Charles-Augustin Sainte-Beuve ist eine Großmacht gewesen, ein grandioser, origineller Porträtist markanter Gestalten der französischen Literatur, immer wieder neu verlegt, in Deutschland jedoch viel zu wenig bekannt. Stefan Zweig hat wahrscheinlich am intensivsten für ihn geworben, als er 1923 eine umfangreiche Auswahl seiner Arbeiten in zwei Bänden vorlegte. Viel früher schon, 1880, erschien unter dem Titel »Menschen des XVIII. Jahrhunderts« eine Sammlung der legendären Montagskritiken, nach einer Anregung Nietzsches übersetzt von Ida Overbeck.
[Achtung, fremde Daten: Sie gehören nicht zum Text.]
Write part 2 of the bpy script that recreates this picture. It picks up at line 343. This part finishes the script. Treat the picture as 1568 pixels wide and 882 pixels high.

Dieser Band, den es so in Frankreich nicht gibt und der deutsche Leser zum ersten Mal auf Sainte-Beuve hinwies, ist jetzt, reich kommentiert, dazu nobel und hochwertig ausgestattet, vom Schweizer Andreas Urs Sommer in einer limitierten Ausgabe der Anderen Bibliothek noch einmal ediert worden, ergänzt um neuentdeckte Aufzeichnungen von Ida Overbeck.

An ein Epochenbild war gar nicht gedacht, als sich Sainte-Beuve über Fontanelle, Montesquieu, Voltaire, Rousseau, Diderot, Beaumarchais oder die Briefe des Fräulein von Lespinasse äußerte, aber am Ende schuf er mit seinen geistreichen Plaudereien eine erstaunliche Jahrhundertansicht, die Umrisse des Zeitalters der Aufklärung. Er schrieb, hingerissen von der Figur, mit der er sich befasste, eine Prosa, die den gedanklichen Reichtum in klare, elegante Sätze fasste, und dies war einer der Gründe, warum man um ihn, so oder so, nicht herumkam: Er war bei aller Bildung, allem Tiefgang ein Mann, der seine Leser auf wundersame Weise zu packen, zu unterhalten, auch zu amüsieren wusste.